EXERCISE OBJECTIVE:
Starting with the first line and ending with the line that holds "random.seed(7)", repeat the material exactly.

::::::::::

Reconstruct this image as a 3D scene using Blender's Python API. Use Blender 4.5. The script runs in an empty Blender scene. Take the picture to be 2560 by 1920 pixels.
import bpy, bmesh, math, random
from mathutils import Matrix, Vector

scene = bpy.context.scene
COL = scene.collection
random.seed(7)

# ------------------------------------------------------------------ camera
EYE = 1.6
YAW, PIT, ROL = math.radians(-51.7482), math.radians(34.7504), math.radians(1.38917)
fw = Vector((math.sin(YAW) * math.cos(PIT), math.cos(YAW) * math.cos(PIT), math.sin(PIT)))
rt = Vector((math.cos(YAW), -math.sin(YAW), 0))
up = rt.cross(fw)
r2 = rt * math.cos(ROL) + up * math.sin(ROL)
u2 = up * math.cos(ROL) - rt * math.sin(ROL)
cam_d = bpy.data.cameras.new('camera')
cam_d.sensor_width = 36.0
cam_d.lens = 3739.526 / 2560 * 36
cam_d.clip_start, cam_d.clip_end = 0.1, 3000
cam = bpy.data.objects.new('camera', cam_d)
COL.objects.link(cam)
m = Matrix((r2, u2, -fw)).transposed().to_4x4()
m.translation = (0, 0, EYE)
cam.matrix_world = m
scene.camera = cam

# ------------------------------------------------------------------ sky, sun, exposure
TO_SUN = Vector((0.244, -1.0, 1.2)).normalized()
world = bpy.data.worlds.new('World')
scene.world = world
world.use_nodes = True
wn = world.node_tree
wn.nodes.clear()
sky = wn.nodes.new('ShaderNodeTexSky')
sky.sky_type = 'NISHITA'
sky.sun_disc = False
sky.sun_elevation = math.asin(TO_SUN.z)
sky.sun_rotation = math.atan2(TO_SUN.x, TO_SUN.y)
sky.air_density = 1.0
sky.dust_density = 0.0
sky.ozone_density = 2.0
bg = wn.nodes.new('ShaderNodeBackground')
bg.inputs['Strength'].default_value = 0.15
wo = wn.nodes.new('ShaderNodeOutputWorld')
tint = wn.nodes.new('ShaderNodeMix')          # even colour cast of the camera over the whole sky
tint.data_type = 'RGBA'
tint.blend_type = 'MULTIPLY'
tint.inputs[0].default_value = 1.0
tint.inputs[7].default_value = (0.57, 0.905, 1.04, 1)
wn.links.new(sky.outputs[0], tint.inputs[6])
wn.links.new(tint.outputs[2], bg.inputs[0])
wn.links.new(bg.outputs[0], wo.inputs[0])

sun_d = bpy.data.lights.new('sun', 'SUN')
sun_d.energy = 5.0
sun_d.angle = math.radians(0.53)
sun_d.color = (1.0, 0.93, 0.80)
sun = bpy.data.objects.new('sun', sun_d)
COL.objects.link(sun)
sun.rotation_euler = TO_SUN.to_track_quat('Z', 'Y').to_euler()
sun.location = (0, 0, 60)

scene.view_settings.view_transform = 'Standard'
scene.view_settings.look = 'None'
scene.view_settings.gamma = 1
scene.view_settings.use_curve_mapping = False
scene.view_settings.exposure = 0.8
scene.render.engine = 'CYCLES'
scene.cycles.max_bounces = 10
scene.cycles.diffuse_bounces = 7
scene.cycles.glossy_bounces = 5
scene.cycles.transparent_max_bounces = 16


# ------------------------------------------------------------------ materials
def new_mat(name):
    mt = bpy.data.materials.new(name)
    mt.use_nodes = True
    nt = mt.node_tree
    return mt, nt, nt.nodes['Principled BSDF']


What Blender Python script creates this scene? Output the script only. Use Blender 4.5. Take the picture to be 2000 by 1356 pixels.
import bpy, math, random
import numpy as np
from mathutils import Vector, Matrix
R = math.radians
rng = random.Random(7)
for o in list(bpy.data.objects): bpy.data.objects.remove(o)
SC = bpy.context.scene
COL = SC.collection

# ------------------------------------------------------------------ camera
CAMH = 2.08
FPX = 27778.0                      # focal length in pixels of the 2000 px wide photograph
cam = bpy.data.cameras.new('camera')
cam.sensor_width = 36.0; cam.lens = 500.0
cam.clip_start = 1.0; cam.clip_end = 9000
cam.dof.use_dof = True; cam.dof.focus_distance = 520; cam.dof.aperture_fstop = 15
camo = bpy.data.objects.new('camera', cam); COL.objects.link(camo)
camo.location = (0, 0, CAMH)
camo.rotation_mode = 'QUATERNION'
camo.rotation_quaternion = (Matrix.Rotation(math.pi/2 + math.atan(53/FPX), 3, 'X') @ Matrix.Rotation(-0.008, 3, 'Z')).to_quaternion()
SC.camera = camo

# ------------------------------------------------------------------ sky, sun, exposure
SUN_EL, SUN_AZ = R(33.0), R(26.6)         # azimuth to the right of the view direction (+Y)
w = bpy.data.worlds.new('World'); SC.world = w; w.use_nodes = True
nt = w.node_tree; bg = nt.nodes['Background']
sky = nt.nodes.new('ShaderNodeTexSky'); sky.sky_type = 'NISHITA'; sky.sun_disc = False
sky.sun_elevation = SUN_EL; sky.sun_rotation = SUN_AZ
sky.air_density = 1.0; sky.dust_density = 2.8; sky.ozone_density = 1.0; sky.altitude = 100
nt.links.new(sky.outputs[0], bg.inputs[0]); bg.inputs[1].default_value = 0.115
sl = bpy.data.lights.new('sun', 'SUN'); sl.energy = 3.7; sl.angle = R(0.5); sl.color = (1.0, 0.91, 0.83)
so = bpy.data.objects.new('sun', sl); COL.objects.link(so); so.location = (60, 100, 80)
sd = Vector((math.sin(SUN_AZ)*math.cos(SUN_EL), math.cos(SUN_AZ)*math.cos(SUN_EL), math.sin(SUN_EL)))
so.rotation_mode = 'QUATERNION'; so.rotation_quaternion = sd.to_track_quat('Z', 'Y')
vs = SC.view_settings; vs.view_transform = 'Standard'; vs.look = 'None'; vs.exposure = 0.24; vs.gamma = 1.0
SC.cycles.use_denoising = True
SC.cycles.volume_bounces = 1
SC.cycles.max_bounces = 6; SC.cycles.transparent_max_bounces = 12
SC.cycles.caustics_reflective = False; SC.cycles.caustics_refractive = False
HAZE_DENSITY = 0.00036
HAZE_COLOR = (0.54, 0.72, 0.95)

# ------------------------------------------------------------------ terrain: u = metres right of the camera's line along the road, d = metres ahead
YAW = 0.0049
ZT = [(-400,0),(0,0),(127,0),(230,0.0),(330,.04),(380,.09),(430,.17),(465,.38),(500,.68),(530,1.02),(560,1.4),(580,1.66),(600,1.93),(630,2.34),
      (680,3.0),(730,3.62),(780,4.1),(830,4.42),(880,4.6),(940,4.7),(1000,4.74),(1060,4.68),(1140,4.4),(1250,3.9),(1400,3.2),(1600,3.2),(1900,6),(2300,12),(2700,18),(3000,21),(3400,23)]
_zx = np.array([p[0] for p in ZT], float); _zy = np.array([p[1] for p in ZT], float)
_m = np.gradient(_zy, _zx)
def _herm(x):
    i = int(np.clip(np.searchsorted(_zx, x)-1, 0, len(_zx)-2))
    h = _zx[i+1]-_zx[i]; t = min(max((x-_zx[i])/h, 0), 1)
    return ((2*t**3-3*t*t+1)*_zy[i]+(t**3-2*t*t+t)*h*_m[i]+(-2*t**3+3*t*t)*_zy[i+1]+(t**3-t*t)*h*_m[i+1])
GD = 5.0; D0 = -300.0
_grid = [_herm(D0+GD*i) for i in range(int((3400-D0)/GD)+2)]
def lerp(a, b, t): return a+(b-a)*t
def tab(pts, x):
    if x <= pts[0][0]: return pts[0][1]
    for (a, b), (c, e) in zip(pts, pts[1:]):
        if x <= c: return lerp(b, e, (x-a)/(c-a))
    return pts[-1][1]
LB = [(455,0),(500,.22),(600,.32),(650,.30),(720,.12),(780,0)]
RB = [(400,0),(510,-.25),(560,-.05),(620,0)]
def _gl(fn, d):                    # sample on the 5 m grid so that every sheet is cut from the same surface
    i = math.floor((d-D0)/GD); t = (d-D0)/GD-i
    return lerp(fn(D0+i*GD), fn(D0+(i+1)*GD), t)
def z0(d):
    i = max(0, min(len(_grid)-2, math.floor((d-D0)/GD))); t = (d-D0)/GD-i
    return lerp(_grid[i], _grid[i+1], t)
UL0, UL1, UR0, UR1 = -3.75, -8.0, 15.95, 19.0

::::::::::

FULL SOLUTION:
Reconstruct this image as a 3D scene using Blender's Python API. Use Blender 4.5. The script runs in an empty Blender scene. Take the picture to be 2560 by 1920 pixels.
import bpy, bmesh, math, random
from mathutils import Matrix, Vector

scene = bpy.context.scene
COL = scene.collection
random.seed(7)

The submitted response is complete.